Sidney Nolan
Woman on beach 1940
oil on board
26 x 38 cm
no. 6702
SOLD

Provenance: The Estate of Sir Sidney Nolan
Exhibited: Sidney Nolan Retrospective, Art Gallery of New South Wales, 2007

Nolan’s childhood was spent growing up in the Melbourne seaside suburb of St Kilda. In Woman on a Beach 1940, the reclining sun-worshippers of St Kilda beach become the foundation for Nolan’s innovative image-making. Nolan’s interest in abstraction may have stemmed from viewing the 1939 Herald Exhibition of French and British Contemporary Art, with Woman on Beach 1940 and related paintings of this period perhaps taking as their reference, Picasso’s voluptuous beach goddesses.
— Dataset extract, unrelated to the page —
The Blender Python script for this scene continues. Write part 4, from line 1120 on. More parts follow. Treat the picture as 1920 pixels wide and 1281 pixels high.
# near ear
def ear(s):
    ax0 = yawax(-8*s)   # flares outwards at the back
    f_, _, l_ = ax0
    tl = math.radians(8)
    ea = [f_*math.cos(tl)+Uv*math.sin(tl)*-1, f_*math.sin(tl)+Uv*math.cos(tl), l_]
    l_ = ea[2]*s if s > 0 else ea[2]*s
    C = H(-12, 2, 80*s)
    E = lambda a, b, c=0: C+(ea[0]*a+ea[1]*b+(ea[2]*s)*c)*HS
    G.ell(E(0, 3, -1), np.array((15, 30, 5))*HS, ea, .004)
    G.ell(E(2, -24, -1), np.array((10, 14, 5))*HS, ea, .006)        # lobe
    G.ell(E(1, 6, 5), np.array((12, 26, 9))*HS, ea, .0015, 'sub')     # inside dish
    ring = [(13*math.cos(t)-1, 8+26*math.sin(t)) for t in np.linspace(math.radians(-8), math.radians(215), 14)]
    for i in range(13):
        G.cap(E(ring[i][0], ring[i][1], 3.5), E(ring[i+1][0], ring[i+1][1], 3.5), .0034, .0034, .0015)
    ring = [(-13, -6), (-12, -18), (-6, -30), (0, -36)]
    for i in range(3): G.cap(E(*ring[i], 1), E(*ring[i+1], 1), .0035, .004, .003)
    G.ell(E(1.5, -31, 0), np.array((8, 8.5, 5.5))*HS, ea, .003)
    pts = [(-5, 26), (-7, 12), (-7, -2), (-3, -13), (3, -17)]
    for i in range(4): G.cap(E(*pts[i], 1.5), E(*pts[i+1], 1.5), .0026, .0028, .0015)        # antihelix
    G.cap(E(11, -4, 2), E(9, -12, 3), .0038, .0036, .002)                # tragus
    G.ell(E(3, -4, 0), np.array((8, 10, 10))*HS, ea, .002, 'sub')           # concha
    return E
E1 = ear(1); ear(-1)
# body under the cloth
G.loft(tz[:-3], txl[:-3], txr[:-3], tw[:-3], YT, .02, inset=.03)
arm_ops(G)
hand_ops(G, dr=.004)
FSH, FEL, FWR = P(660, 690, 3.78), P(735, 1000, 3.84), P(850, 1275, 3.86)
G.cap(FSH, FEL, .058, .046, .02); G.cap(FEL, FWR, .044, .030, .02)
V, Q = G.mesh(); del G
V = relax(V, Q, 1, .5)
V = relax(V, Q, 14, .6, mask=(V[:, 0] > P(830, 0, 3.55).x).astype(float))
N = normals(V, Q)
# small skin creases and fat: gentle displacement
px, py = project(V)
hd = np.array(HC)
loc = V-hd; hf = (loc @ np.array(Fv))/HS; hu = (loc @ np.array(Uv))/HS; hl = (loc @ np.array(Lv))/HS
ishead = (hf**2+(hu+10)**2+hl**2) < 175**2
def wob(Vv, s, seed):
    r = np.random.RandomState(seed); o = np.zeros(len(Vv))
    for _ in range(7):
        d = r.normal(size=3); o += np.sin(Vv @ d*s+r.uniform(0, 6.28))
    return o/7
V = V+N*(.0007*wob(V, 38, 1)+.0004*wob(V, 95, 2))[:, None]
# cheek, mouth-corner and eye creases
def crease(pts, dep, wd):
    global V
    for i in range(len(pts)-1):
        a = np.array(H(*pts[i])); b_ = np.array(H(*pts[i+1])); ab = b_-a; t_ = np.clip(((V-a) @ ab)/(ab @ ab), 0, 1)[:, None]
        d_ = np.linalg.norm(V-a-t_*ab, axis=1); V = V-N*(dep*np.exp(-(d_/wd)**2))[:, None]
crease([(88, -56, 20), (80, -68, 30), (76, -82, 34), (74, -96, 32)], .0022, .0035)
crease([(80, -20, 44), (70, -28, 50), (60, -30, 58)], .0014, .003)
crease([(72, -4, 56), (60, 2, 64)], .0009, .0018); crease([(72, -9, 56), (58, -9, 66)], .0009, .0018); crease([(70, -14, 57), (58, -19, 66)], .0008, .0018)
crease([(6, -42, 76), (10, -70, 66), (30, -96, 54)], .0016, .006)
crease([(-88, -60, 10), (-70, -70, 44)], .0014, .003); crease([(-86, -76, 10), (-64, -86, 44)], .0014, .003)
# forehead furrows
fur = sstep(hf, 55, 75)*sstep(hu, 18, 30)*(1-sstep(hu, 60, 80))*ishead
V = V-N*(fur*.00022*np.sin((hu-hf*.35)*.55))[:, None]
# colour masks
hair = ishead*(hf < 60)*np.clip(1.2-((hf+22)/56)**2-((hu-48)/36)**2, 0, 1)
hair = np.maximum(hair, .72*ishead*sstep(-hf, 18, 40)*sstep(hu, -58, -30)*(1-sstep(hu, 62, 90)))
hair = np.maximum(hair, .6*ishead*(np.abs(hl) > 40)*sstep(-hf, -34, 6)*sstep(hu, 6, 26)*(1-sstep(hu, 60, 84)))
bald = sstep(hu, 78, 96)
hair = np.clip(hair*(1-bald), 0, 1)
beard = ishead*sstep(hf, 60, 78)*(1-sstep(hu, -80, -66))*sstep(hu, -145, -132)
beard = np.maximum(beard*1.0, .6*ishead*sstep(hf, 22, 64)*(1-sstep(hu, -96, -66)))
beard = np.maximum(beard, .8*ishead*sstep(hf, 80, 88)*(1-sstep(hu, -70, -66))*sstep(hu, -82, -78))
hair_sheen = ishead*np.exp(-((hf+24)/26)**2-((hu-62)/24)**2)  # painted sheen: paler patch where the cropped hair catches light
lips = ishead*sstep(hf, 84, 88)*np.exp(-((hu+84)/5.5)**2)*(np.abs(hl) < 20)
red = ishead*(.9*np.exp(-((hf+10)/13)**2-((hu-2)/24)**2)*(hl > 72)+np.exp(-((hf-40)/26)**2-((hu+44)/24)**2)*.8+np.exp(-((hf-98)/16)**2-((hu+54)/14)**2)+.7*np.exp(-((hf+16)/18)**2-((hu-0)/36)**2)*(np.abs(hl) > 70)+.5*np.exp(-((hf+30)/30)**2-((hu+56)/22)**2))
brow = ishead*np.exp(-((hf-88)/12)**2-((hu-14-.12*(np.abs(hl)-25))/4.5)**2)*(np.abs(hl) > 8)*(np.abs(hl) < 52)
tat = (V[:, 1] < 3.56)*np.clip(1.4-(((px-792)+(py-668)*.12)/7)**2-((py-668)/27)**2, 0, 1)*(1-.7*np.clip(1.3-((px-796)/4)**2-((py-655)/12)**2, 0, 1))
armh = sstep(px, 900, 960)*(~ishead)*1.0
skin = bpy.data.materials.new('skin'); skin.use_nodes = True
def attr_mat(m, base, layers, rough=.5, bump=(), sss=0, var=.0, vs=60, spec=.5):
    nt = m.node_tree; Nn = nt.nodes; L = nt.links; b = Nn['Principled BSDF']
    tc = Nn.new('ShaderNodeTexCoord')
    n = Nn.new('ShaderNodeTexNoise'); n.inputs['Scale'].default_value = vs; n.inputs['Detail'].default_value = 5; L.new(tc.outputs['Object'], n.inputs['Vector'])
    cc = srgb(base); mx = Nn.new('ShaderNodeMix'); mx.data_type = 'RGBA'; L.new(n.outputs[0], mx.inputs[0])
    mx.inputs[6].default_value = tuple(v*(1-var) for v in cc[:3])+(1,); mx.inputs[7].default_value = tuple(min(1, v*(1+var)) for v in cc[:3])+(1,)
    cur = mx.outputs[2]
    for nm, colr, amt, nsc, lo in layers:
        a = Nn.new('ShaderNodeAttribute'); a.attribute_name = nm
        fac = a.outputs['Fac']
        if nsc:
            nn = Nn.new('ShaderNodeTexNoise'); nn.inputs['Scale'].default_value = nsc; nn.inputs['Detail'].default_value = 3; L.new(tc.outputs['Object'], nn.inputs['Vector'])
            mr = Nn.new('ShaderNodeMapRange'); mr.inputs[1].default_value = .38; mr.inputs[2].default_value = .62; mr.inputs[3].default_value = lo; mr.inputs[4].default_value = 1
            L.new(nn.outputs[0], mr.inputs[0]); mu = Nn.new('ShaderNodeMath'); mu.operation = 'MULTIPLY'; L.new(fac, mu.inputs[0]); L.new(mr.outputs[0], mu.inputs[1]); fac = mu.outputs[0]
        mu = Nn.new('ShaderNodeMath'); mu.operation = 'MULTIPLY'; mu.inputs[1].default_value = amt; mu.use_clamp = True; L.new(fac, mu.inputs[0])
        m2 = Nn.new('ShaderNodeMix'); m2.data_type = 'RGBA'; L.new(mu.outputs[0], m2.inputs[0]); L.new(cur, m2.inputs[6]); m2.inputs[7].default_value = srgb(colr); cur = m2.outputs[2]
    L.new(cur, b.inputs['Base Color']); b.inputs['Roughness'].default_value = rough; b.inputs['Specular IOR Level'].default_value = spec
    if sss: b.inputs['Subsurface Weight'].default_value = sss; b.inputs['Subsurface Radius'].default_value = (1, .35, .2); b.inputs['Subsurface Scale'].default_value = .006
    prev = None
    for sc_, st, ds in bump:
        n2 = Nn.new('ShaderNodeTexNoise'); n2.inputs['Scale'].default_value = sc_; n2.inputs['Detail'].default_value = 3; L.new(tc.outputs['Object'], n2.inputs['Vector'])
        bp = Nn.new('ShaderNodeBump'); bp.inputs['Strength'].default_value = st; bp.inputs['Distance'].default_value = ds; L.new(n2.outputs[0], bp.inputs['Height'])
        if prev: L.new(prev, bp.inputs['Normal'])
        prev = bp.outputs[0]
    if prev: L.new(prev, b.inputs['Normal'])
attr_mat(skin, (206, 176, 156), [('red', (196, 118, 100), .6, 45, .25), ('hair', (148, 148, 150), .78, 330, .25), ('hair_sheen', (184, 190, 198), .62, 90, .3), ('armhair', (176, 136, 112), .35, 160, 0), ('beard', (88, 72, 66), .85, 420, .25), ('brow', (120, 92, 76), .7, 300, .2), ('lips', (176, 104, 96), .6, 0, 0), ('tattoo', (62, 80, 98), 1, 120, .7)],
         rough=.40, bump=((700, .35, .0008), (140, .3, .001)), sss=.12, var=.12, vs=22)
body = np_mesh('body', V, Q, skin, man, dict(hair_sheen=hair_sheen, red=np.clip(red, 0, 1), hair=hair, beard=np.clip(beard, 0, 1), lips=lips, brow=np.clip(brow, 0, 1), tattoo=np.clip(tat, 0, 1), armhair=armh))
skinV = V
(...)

The Herald exhibition “had a deep effect on Nolan, confirming what he had learned after many years of looking at reproductions.”1

In addition, in 1938, ‘mixed’ bathing of both sexes, legal since 1927, was restricted to weekends and only in the ladies’ section. During World War II (1939-45), relaxed moral standards allowed nude sunbathing which provided Nolan with many subject opportunities.

By contrast to the faux naif ‘Bathers’ series of 1945, Woman on a Beach 1940 as well as paintings of the same year, Untitled (abstract in red and black I) (cat. no.3) and Untitled (abstract in red and black II) (cat. no.4) have a linear complexity and a sophisticated abstraction which exemplifies the best works of this period.
RM

1 Adams. B., Sidney Nolan: Such is Life, Hutchinson, London, 1987, p.45.